Tunisia has around a quarter of a million unemployed graduates but officials are pinning their hopes on a post Arab Spring society to create more jobs. (Photo: Reuters)
Representational Image (Photo: Reuters)

Tunisian National Dialogue Quartet was awarded the Nobel Peace Prize 2015 on Friday for 'its decisive contribution to the building of a pluralistic democracy in Tunisia in the wake of the Jasmine Revolution of 2011'.

"After the Arab Spring in Tunisia in 2010-2011, the Quartet paved the way for a peaceful dialogue between the citizens, the political parties and the authorities and helped to find consensus based solutions," the nobel prize committee said. 

"The committee hopes that this prize will contribute towards safeguarding peace and democracy in Tunisia.
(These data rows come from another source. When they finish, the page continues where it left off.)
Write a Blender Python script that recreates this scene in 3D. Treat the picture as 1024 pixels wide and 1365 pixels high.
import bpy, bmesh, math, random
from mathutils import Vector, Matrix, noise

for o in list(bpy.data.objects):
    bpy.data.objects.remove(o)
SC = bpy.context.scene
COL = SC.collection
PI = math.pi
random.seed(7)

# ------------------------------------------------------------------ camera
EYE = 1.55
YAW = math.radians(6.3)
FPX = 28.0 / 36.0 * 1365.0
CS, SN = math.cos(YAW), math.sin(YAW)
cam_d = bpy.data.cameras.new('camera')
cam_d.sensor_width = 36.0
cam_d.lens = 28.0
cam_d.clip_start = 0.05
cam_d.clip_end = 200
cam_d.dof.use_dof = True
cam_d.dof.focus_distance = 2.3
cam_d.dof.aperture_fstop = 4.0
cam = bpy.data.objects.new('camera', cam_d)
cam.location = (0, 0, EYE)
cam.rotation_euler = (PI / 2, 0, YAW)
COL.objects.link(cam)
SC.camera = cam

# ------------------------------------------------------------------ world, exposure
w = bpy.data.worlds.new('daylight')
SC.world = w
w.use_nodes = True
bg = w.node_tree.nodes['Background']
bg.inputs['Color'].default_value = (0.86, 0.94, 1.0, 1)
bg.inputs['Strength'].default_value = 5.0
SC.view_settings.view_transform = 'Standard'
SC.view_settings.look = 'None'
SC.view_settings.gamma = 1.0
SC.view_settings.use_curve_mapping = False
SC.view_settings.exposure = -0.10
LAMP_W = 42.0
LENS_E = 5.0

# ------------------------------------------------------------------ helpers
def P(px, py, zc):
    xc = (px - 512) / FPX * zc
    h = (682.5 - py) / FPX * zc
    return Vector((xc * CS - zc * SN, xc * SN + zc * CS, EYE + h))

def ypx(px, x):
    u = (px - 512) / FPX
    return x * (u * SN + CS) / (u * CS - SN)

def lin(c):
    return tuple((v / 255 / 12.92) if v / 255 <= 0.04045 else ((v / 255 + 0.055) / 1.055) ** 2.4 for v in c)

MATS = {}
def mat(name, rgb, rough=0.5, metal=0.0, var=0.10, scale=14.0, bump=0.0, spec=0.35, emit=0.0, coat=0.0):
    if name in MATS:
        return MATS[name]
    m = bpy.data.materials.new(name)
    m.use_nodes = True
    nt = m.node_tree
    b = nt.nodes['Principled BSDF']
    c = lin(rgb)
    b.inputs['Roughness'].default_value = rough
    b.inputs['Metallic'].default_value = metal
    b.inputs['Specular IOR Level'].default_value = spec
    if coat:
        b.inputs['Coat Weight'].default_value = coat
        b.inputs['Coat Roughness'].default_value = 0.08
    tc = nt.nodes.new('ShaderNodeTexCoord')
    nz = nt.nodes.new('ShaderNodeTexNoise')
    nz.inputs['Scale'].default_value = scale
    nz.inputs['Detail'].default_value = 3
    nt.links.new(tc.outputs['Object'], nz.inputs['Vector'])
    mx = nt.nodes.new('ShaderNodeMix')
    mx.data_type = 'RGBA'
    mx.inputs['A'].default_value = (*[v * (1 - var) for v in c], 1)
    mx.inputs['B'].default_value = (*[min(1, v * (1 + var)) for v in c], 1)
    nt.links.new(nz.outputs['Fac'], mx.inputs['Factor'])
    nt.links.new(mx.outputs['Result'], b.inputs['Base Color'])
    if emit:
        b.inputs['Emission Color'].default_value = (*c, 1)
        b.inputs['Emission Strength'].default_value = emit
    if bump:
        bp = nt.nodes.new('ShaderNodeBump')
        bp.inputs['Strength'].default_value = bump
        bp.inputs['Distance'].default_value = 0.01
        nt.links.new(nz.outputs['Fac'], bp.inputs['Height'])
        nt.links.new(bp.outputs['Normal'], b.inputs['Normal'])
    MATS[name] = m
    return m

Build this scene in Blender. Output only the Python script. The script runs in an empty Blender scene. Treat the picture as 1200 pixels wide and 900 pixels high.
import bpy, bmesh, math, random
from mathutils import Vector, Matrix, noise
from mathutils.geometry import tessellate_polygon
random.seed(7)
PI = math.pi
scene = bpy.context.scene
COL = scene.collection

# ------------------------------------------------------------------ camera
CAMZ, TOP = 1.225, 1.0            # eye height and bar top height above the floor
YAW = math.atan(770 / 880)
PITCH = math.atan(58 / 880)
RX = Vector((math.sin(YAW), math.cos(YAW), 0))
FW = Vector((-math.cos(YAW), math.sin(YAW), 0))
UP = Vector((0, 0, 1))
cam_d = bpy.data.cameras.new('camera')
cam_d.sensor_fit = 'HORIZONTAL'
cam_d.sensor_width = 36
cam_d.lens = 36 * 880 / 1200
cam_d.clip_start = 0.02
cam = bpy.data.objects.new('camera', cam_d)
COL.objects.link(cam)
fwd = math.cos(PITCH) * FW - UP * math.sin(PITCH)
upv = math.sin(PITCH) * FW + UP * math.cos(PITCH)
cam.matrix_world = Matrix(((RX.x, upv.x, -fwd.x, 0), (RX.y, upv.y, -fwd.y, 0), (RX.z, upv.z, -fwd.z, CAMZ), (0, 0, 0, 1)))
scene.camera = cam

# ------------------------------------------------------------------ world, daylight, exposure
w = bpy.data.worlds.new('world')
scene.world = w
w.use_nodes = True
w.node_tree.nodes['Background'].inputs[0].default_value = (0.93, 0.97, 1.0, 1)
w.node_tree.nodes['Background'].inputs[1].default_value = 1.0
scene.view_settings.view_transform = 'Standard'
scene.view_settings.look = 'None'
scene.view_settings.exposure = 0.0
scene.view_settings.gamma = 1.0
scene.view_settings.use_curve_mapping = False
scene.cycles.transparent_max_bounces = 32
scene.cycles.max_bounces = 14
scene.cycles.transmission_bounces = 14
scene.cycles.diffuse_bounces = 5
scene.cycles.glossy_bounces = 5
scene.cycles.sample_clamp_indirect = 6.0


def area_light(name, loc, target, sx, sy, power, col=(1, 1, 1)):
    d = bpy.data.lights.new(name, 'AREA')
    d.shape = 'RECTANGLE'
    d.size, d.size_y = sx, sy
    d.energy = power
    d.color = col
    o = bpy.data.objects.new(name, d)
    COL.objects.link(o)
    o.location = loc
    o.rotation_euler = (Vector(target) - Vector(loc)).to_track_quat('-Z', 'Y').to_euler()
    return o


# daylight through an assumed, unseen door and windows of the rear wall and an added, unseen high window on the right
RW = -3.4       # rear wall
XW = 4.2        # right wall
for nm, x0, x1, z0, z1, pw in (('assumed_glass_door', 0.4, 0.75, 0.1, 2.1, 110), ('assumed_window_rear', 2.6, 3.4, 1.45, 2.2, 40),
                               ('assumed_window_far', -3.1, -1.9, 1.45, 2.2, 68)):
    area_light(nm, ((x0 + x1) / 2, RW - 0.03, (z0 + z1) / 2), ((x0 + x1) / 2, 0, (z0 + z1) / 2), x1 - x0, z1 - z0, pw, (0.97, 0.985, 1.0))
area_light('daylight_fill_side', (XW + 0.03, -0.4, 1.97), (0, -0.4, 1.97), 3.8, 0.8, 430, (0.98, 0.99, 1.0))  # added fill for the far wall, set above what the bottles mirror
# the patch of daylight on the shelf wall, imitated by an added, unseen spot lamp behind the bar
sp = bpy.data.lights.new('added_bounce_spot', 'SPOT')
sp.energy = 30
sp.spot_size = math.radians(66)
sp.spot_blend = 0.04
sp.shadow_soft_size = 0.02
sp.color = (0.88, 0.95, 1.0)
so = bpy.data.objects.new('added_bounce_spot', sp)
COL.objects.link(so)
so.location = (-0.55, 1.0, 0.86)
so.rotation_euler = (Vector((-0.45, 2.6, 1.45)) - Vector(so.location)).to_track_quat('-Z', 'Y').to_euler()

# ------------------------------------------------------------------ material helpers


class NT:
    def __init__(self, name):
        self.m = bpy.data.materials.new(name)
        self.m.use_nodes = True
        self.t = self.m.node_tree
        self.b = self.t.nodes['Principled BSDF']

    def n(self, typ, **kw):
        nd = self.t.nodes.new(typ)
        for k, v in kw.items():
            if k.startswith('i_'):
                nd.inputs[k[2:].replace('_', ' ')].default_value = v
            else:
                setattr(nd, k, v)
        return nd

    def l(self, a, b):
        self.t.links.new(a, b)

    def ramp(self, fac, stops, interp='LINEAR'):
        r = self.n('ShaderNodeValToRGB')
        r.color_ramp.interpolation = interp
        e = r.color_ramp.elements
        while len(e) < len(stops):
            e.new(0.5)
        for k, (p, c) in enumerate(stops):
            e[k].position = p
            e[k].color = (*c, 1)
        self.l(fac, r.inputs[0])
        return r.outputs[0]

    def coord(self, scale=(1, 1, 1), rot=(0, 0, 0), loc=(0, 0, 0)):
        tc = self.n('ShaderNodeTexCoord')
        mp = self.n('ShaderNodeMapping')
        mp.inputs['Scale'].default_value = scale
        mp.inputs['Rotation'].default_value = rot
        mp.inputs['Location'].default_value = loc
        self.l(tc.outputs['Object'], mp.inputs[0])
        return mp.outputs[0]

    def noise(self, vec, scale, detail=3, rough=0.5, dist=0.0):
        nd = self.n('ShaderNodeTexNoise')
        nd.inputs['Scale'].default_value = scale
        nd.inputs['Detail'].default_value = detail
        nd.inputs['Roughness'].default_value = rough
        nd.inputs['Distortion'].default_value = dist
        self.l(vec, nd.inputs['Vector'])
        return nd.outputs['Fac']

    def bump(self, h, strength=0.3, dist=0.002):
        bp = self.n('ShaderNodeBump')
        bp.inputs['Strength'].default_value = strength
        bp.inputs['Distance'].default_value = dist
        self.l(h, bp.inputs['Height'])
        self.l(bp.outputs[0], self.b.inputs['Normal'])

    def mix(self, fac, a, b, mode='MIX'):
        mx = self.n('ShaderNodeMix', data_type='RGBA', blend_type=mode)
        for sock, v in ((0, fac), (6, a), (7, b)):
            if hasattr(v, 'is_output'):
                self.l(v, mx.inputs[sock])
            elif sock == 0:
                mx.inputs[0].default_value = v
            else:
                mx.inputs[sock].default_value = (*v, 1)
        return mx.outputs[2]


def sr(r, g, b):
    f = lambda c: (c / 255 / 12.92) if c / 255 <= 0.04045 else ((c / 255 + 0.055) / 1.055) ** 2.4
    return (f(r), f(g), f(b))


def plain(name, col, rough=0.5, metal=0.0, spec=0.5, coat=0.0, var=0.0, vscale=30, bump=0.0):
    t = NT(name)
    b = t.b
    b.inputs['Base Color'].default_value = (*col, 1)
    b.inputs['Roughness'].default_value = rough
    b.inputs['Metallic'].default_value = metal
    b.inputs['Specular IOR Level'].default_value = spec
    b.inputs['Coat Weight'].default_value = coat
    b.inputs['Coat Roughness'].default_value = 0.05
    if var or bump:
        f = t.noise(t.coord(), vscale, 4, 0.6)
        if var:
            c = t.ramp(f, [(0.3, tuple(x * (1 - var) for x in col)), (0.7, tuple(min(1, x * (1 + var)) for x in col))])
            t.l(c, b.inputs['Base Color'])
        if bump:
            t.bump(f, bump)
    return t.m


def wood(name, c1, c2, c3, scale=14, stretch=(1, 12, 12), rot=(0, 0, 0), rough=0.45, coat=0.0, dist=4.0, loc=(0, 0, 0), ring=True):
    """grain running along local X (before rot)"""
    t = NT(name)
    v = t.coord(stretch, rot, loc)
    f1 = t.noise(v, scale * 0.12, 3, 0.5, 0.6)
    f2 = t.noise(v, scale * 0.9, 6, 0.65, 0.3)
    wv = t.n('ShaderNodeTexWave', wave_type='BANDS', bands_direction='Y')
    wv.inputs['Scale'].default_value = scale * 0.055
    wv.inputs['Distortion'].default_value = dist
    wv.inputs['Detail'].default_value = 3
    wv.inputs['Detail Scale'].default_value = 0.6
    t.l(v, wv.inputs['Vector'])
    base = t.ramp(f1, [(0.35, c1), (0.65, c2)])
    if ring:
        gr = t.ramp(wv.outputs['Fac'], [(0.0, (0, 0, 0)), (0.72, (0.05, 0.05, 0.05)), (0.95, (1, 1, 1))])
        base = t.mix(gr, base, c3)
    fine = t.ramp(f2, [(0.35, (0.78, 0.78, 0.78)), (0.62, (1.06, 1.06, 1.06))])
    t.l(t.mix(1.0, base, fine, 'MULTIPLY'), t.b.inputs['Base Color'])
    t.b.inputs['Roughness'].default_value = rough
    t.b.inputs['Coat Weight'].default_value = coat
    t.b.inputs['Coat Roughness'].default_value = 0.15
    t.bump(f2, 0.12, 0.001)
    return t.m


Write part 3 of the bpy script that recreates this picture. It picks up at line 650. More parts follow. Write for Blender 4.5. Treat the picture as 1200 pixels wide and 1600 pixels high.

The prize is intended as encouragement for the Tunisian people". 

The Tunisian National Dialogue Quartet comprises four organisations - the Tunisian General Labour Union, the Tunisian Confederation of Industry, Trade and Handicrafts, the Tunisian Human Rights League, and the Tunisian Order of Lawyers.

There were 273 candidates for the peace prize this year, including 205 individuals and 68 organisations.

The Nobel Peace Prize 2015 was announced by Kaci Kullmann Five, Chairman of the Norwegian Nobel Committee.

Among the individuals and institutions  thought to have been the top contenders for the peace prize were German Chancellor Angela Merkel, Pope Francis, Colombian President Juan Manuel Santos, Article 9 Association of Japan, and Dmitry Muratov, editor of the Russian newspaper Novaya Gazeta among others. 

Last year, India's Kailash Satyarthi and Pakistan's Malala Yousafzai were jointly awarded with the peace prize for their work in children's rights and education.

So far, 95 Nobel Peace Prizes have been given to to 128 Laureates. Among the popularly known Nobel Peace Prize laureates were Nelson Mandela, Mother Theresa, and Martin Luther King Jr.